On Sat, Feb 9, 2019 at 2:02 PM <
mili...@gmail.com> wrote:
>
> I am looking at fine-grained calling context collection for go lang programs (for all go routines) using binary instrumentation tools such as Intel Pin.
> In a traditional language such as C/C++ intercepting CALL/RET instructions (plus some special handling for exceptions setjmp/longjmp) suffices.
> Go makes it significantly more complicated.
>
> For Go, the scheduler can context switch from one goroutine to another (including garbage collection etc.).
> The scheduler adjusts the stack pointer and program counter during these events, which (for x86) is mostly in this file:
https://github.com/golang/go/blob/master/src/runtime/asm_amd64.s
> Is there a go runtime expert, who can authoritatively confirm whether all the go routine context switching code is captured in this file or if there are other places too?

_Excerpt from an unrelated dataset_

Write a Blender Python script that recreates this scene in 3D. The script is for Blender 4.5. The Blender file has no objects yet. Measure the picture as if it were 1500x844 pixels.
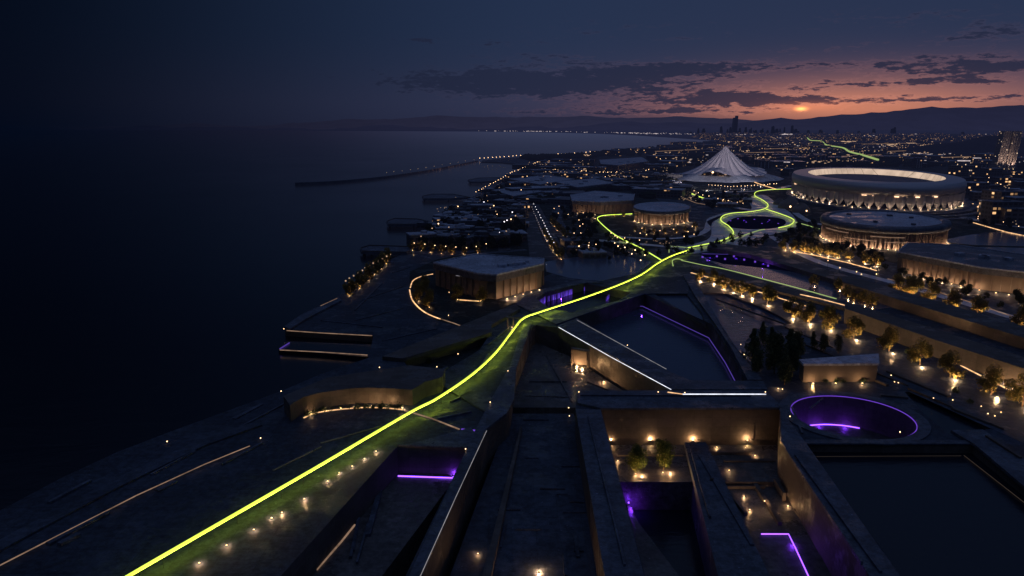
import bpy, math, random
from mathutils import Vector, geometry
random.seed(7)
sc = bpy.context.scene
col = sc.collection
R = math.radians
# ------------------------------------------------------------------ camera
CAMH = 90.0; F = 1071.0; PITCH = math.atan(234.0/F)
cp, sp = math.cos(PITCH), math.sin(PITCH)
cam_d = bpy.data.cameras.new('camera'); cam = bpy.data.objects.new('camera', cam_d); col.objects.link(cam)
cam.location = (0, 0, CAMH); cam.rotation_euler = (math.pi/2-PITCH, 0, 0)
cam_d.sensor_width = 36; cam_d.lens = 36*F/1500; cam_d.clip_start = 0.5; cam_d.clip_end = 200000
sc.camera = cam

def P(x, y, z=0.0):
    """photo pixel (1500x844) -> point of the horizontal plane z"""
    u = (x-750)/F; v = (422-y)/F
    dx, dy, dz = u, cp+v*sp, -sp+v*cp
    t = (z-CAMH)/dz
    return Vector((dx*t, dy*t, z))
def PX(pts, z=0.0): return [P(a, b, z) for a, b in pts]
def px_per_m(p): return F/max(1.0, (p.y*cp-(p.z-CAMH)*sp))

# ------------------------------------------------------------------ node expressions
class E:
    def __init__(s, nt, sock): s.nt, s.s = nt, sock
    def _m(s, op, o=None, o2=None, clamp=False):
        n = s.nt.nodes.new('ShaderNodeMath'); n.operation = op; n.use_clamp = clamp
        s.nt.links.new(s.s, n.inputs[0])
        for i, q in ((1, o), (2, o2)):
            if q is None: continue
            if isinstance(q, E): s.nt.links.new(q.s, n.inputs[i])
            else: n.inputs[i].default_value = q
        return E(s.nt, n.outputs[0])
    def __add__(s, o): return s._m('ADD', o)
    def __sub__(s, o): return s._m('SUBTRACT', o)
    def __mul__(s, o): return s._m('MULTIPLY', o)
    def __truediv__(s, o): return s._m('DIVIDE', o)
    def pow(s, o): return s._m('POWER', o)
    def exp(s): return s._m('EXPONENT')
    def abs(s): return s._m('ABSOLUTE')
    def floor(s): return s._m('FLOOR')
    def gt(s, o): return s._m('GREATER_THAN', o)
    def lt(s, o): return s._m('LESS_THAN', o)
    def clamp(s): return s._m('ADD', 0.0, clamp=True)
    def maxi(s, o): return s._m('MAXIMUM', o)
    def ramp(s, a, b):   # smoothstep a..b
        n = s.nt.nodes.new('ShaderNodeMapRange'); n.interpolation_type = 'SMOOTHSTEP'
        s.nt.links.new(s.s, n.inputs[0]); n.inputs[1].default_value = a; n.inputs[2].default_value = b
        n.inputs[3].default_value = 0; n.inputs[4].default_value = 1
        return E(s.nt, n.outputs[0])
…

Yes, for amd64 all the goroutine switching code is in runtime/asm_amd64.s.
> It would also be great if somebody can confirm whether saving the current go routine state into gobuf_sp, gobuf_pc, gobuf_g, gobuf_ctxt, gobuf_ret and restoring a new one and jumping to the new gobuf_pc is the standard context switching idiom? Is there use of any other idiom such as overwriting the return address of a caller on the thread stack to jump to a different context during a return from a procedure?
Yes, that is the standard idiom for switching goroutines, as seen in
the gosave, gogo, and mcall functions. Also systemstack arguably
changes goroutines, though only to the g0 of the current thread.
The runtime does overwrite the PC in order to panic from a signal
handler, in sigctxt.preparePanic, but not for goroutine switching.
As Robert Engels says, tracking traceGoStart might be useful, though
you do have to have tracing enabled.